Nine years, two months, 12 days

Expats encounter many familiar brands in Russia every day. Source: Kommersant.

Expats encounter many familiar brands in Russia every day. Source: Kommersant.

The decision to become an expat family again brings new challenges even to an experienced Russia hand.

“Where am I going to play soccer?” This was my daughter L’s first question upon arriving in Moscow. This kind of question was much harder to answer than the ones that faced me when I moved to Moscow for the first time. My journal entry from May 15, 2003, notes that I was pleased to discover that the bottle warmer worked – although I had to run it through two cycles to get the bottle the right temperature.

I arrived at Sheremyetevo airport in May 2003 with eight suitcases and a two-month-old baby. I was 24 and the idea of moving to Moscow was like a slightly crazy adventure I hadn’t completely thought through. I didn’t have any preconceived notions about what my life would be like, although I had a vague thought it would be like the summer I rented an apartment in St. Petersburg and did research for my graduate thesis. I didn’t know anything about expat life and barely anything about parenting. During the five years I lived in Moscow the first time, I really became an adult. I got my first job, I had a second child, I learned to be (a little) more flexible.

When I arrived at Sheremyetevo at the end of July 2012 with eight suitcases and two kids in elementary school, I like to think I had a better idea of what I was getting in to. I knew where I wanted to live, where the grocery was, how to go about getting the things I really needed, like a phone. Then. “Where am I going to play soccer?” and “When can we go to the library?”

The thing about moving with a baby is that babies don’t need much to be happy. Tweens, on the other hand, seem to need a lot to be happy, and the things they need are rarely identifiable. I never seemed to master the difference between a squinkie and a sqwishy, much less buy the right one for a birthday gift.

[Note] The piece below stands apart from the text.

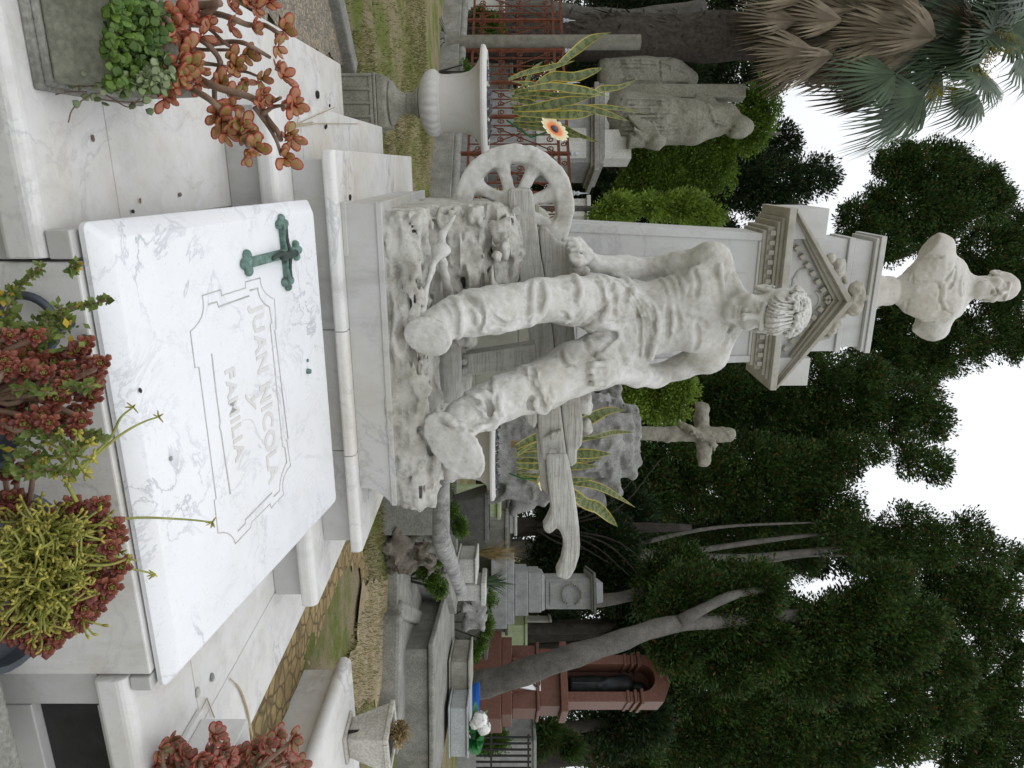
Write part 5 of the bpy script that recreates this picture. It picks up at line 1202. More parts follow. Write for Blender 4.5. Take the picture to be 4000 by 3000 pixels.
m.lathe((tb[0], tb[1], 0), [(0, zz[0]), (.15, zz[0]), (.175, zz[1]), (.19, zz[1]+.002), (.19, zz[2]), (.175, zz[2]), (.18, zz[2]-.05), (0, zz[2]-.06)], 28); m.build('tub_body', M['blue'], bb, smooth='auto')
# white hydrangea bouquet
hy = thing('bouquet', 'artificial white hydrangeas with bright green leaves on the marble box', 'flowers', PD(1832, 2830, 7.1)); rg = np.random.default_rng(4)
for (x, y), R0 in ((t8(908, 808), .072), (t8(932, 858), .062), (t8(880, 830), .05)):
    c_ = PD(x, y, 7.0); vs, fs = [], []
    for k in range(150):
        d = unit(rg.normal(0, 1, 3)); p = c_+d*R0*rg.uniform(.85, 1.08); u = unit(np.cross(d, rg.normal(0, 1, 3)))*.02; v = np.cross(d, u); b = len(vs); vs += [p-u-v, p+u-v+d*.004, p+u+v, p-u+v+d*.004]; fs.append((b, b+1, b+2, b+3))
    link_mesh('flower_head', npmesh('flower_head', vs, np.array(fs)), M['petalwhite'], hy)
def broad(mb, p, d, nrm, L, W):
    s = unit(np.cross(d, nrm)); pr = [(0, .06), (.3, .8), (.6, 1), (.85, .55), (1, .03)]; b = len(mb.v); vs = []
    for t, w in pr:
        q = p+d*L*t-nrm*L*.25*t*t; vs += [q-s*W*.5*w+nrm*W*.12*w, q, q+s*W*.5*w+nrm*W*.12*w]
    mb.add(vs, [f for i in range(4) for f in ((3*i, 3*i+1, 3*i+4, 3*i+3), (3*i+1, 3*i+2, 3*i+5, 3*i+4))])
m = MB()
for k in range(26):
    p = PD(*t8(845+rg.uniform(-10, 40), 800+rg.uniform(-20, 130)), 7.05); d = unit(RIGHT*rg.normal(0, 1)+UP*rg.uniform(.0, 1)-FWD*rg.uniform(0, .8)); broad(m, p, d, unit(UP-FWD*.6+rg.normal(0, .3, 3)), .17, .11)
m.build('leaves', M['petalgreen'], hy)
# red granite niche tomb, its near corner towards the camera
Dr = 11.0; gr = thing('niche_monument', 'red granite monument with arched niche behind the leaning trunk', 'monument', PD(1850, 2740, Dr)); axr = rot(RIGHT, -35); ayr = V(-axr[1], axr[0], 0)
Cn = PD(*t8(1450, 697), Dr); zR = lambda x: PD(*t8(x, 697), Dr)[2]; GW, GD = .70, .64
def GB(name, u0, u1, v0, v1, x0, x1, bev=.012, mb=None):
    """u: along the front, 0 at the near corner, negative to the left; v: depth; x: picture heights"""
    m = mb or MB(); q = Cn+axr*(u0+u1)/2+ayr*(v0+v1)/2; m.obox(q, axr, ayr, (u1-u0)/2, (v1-v0)/2, zR(x0) if x0 > 100 else -.05, zR(x1)); return m.build(name, M['redgranite'], gr, bevel=bev) if mb is None else None
def ring_(name, x0, x1, e): GB(name, -GW-e, e, -e, GD+e, x0, x1)
ring_('base_course', 0, 1040, .30); ring_('base_course', 1041, 1106, .22); ring_('lower_block', 1107, 1255, .12); ring_('string_course', 1256, 1276, .16); ring_('lower_block', 1277, 1404, .08); ring_('string_course', 1405, 1450, .17)
GB('pier', -GW, -GW+.14, 0, GD, 1451, 1830); GB('pier', -.15, 0, 0, GD, 1451, 1830); GB('niche_back', -GW+.14, -.15, GD-.12, GD-.003, 1451, 1905)
for u0, u1 in ((-GW, -GW+.14), (-.15, 0)):
    e = .02; GB('pier_band', u0-e, u1+e, -e, GD+e, 1816, 1835); GB('pier', u0, u1, 0, GD, 1836, 1861); GB('pier_band', u0-e*1.4, u1+e*1.4, -e*1.4, GD+e*1.4, 1862, 1880); GB('pier', u0, u1, 0, GD, 1881, 1900); GB('capital', u0-e*2, u1+e*2, -e*2, GD+e*2, 1901, 1922)
m = MB(); hw = (GW-.29)/2; o_ = Cn+axr*(-GW+.14+hw); o_[2] = zR(1922); P = [(cos(a)*hw, sin(a)*hw*1.02) for a in [pi*i/16 for i in range(17)]]
e1 = hw+.15; e0 = -hw-.14; tp_ = hw*1.02
Q = [(e1, 0), (e1, tp_+.10), (hw*.3, tp_+.24), (-hw*.6, tp_+.22), (e0, tp_+.08), (e0, 0)]
poly = [o_+axr*x+UP*z for x, z in Q]+[o_+axr*x+UP*z for x, z in P[::-1]]
m.prism(poly, ayr*GD); m.build('arch', M['redgranite'], gr)
GB('niche_back', -GW+.13, -.14, GD-.1, GD-.004, 1906, 2060)
pl0 = Cn+axr*(-.34)-ayr*.16; pn = unit(-ayr*.8+UP*.6); pu = np.cross(axr, pn); pu = pu if pu[2] > 0 else -pu; pc_ = pl0.copy(); pc_[2] = zR(1215)
pq = [pc_-axr*.20-pu*.20, pc_+axr*.20-pu*.20, pc_+axr*.20+pu*.20, pc_-axr*.20+pu*.20]
m = MB(); m.prism(pq, pn*.04); m.build('marble_plaque', M['slab'], gr); m = MB(); rc_ = pc_+axr*.09+pu*.09+pn*.06; m.tube([rc_+(axr*cos(a)+pu*sin(a))*.06 for a in np.linspace(0, 2*pi, 20)], .014, 8); m.build('ring_handle', M['black'], gr, smooth=True)
m = MB(); m.obox(pl0-axr*.02+ayr*.02, axr, ayr, .24, .10, zR(1107), zR(1180)); m.build('plaque_rest', M['redgranite'], gr, bevel=.01)
nw = thing('statue', 'dark bronze standing woman inside the arched red granite niche', 'statue', PD(*t8(1475, 600), Dr+.45)); N = lambda x, y, d=0: PD(*t8(x, y-14), Dr+.52+d)
K = SDF(N(1470, 610)-V(.35, .35, .02), N(1930, 610)+V(.35, .35, .08), .016)
K.chain([N(1470, 615), N(1610, 612), N(1720, 610), N(1800, 605)], [.15, .15, .13, .15], .05); K.ell(N(1890, 625), (.085, .10, .115), AX, .03); K.cap(N(1820, 612), N(1870, 620), .06, .05, .03); K.chain([N(1810, 575), N(1700, 580, -.05), N(1640, 610, -.12)], [.06, .05, .045], .03); K.chain([N(1800, 645), N(1700, 640, -.06), N(1640, 620, -.12)], [.06, .05, .045], .03)
for i in range(6): K.cap(N(1475, 590+i*11, -.13), N(1640, 592+i*8, -.12), .016, .012, .02)
K.build('figure', M['bronze'], nw, 2)
# grey pedestal monument in the middle distance
Dm = 11.0; c7c = lambda x, y: (1600+.4069*x, 1800+.4069*y)
gm = thing('pedestal_monument', 'grey pedestal monument with carved wreath and projecting cap under the plough handle tip', 'monument', PD(*c7c(900, 1280), Dm)); axm = rot(RIGHT, -10); aym = V(-axm[1], axm[0], 0)
def GM(nm, x0, x1, y0, y1, dep, d=0, fx=1, mat='greystone'):
    m = MB(); e0, e1 = PD(*c7c(x0, y0), Dm+d), PD(*c7c(x0, y1), Dm+d); m.obox((e0+e1)/2+aym*dep/2, axm, aym, np.linalg.norm((e1-e0)[:2])/2, dep/2, e0[2], PD(*c7c(x1, y0), Dm+d)[2], fx, fx); return m.build(nm, M[mat], gm, bevel=.012)
GM('base_course', 780, 935, 930, 1600, 2.2, -.5); GM('base_course', 935, 1005, 960, 1560, 1.8, -.35); GM('base_course', 1008, 1138, 1068, 1480, 1.5, -.2); GM('base_course', 1140, 1262, 1082, 1450, 1.3, -.1); GM('base_course', 1264, 1300, 1095, 1440, 1.2, -.05, .94)
GM('die', 1303, 1745, 1140, 1420, 1.0, 0, 1); GM('die_panel', 1345, 1655, 1172, 1385, .05, -.02); GM('cap_slab', 1747, 1765, 1100, 1440, 1.2, -.08); GM('cap_slab', 1766, 1790, 1080, 1475, 1.35, -.14, 1.0, 'darkconcrete'); GM('cap_top', 1792, 1860, 1165, 1370, .8, .1, .9)
m = MB(); wc_ = PD(*c7c(1555, 1282), Dm-.05)
for k in range(26):
    a = 2*pi*k/26
    if abs(a-0) < .45 or abs(a-2*pi) < .45: continue
    p = wc_+axm*.15*cos(a)*1.0+UP*.15*sin(a); m.tube([p-axm*.03*sin(a)+V(0, 0, .03*cos(a)), p-aym*.02, p+axm*.03*sin(a)-V(0, 0, .03*cos(a))], [.006, .022, .006], 6)
m.build('wreath', M['concrete'], gm); props(gm.children[-1], kind='stuff')
# white box, slabs and rough rock behind the walls
stonebox('stone_box', 'small white marble box on a kerb next to the yucca', 1783, 1862, 2178, 2285, 7.6, .5, M['palestone'])
def lump(nm, lab, x0, x1, y0, y1, D, mat, cat='rock', res=.03, amp=.05, seed=1):
    c_ = PD((x0+x1)/2, (y0+y1)/2, D); hz = (x1-x0)/2*D/FPX; hw = (y1-y0)/2*D/FPX; t = thing(nm, lab, cat, c_-V(0, 0, hz)); K = SDF(c_-V(hw+.2, hw+.2, hz+.15), c_+V(hw+.2, hw+.2, hz+.15), res); K.box(c_, (hw, hw*.7, hz), AX, min(hz, hw)*.3, .03); K.noise(amp, max(hz, .15), seed, 4); K.build('rock_mass', mat, t, 1); return t
lump('boulder', 'rough dark grey rock block beyond the dark plot wall', 1812, 1900, 2350, 2455, 8.4, M['rockpile'], seed=3)
for i, (lab, x0, x1, y0, y1, D, dep, mt) in enumerate((('long grey ledge tomb below the pedestal monument', 1900, 1985, 2060, 2480, 12.5, 1.2, 'concrete'), ('flat dark slab tomb under the plough handle', 1955, 1992, 1960, 2230, 13.5, 1.4, 'darkconcrete'), ('white stepped headstone under the handle fork', 1990, 2020, 2030, 2085, 14, .4, 'palestone'), ('pale green painted tomb seen past the right urn', 1870, 1955, 1900, 2020, 11.5, 1.0, 'palegreen'), ('low broken white tomb left of the boulder', 1800, 1898, 2285, 2350, 8.0, .4, 'palestone'), ('dark low tomb between the plot wall and the grey pedestal', 1850, 1905, 2300, 2560, 10, 1.2, 'darkconcrete'), ('far pale tomb left of the leaning trunk', 2020, 2060, 2440, 2560, 16, 1.0, 'palegreen'), ('small far white tomb between dark trunks', 2100, 2155, 2425, 2470, 18, .6, 'palestone'), ('far grey tomb at the right edge behind the railings', 2050, 2095, 2890, 3060, 13, 1.0, 'greystone'))):
    c_ = PD(x0, (y0+y1)/2, D); t = thing('tomb', lab, 'tomb', (c_[0], c_[1], 0)); m = MB(); a, b = PD(x0, y0, D), PD(x0, y1, D); ax_ = rot(RIGHT, (-1)**i*6); ay_ = V(-ax_[1], ax_[0], 0); hw = np.linalg.norm((b-a)[:2])/2; zt_ = PD(x1, y0, D)[2]
    m.obox((a+b)/2+ay_*dep/2, ax_, ay_, hw, dep/2, -.05, zt_-.06); m.build('tomb_block', M[mt], t, bevel=.012); m = MB(); m.obox((a+b)/2+ay_*dep/2, ax_, ay_, hw+.04, dep/2+.04, zt_-.058, zt_); m.build('cap_slab', M[mt], t, bevel=.012)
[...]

I doubt I’ll even know what little piece of plastic is popular among the Russian grade school set.

I’ve never been one of those parents who makes life decisions based primarily on the perceived happiness of my children. My husband and I didn’t ask our daughters if they wanted to move back to Russia; we knew weren’t going to turn down better job opportunities to keep our elementary-school-age children in their comfort zone. But finding ways to engage our girls and integrate them into the move and their new life in Moscow is still important – and not just to avoid massive rounds of eye-rolling.

And so, during my first few days back in Moscow, I took my daughters to the mall where we pointed out stores that we visited in Washington, and ones that looked worth visiting – or avoiding. We ate at the food court – but we had blini instead of hamburgers. I researched rock climbing centers and dinosaur museums, put out feelers on ballet schools, and forced myself to approach the surly office staff at the Library of Foreign Literature to get access to the American Center.

Many of my efforts were still rewarded with eye-rolling, but my hope is that in watching me operate far outside my comfort zone in a language I speak far worse than they, I showed my daughters that I wasn’t expecting anything of them I wasn’t expecting of myself. And by the end of our third day back in Russia, L threw away the sign she had made that read: “No Russian in this house!”

And I learned that babies had the secret of happiness all along – all any of us really needs is to be surrounded by people who love us and want to make our lives the best they can possibly be.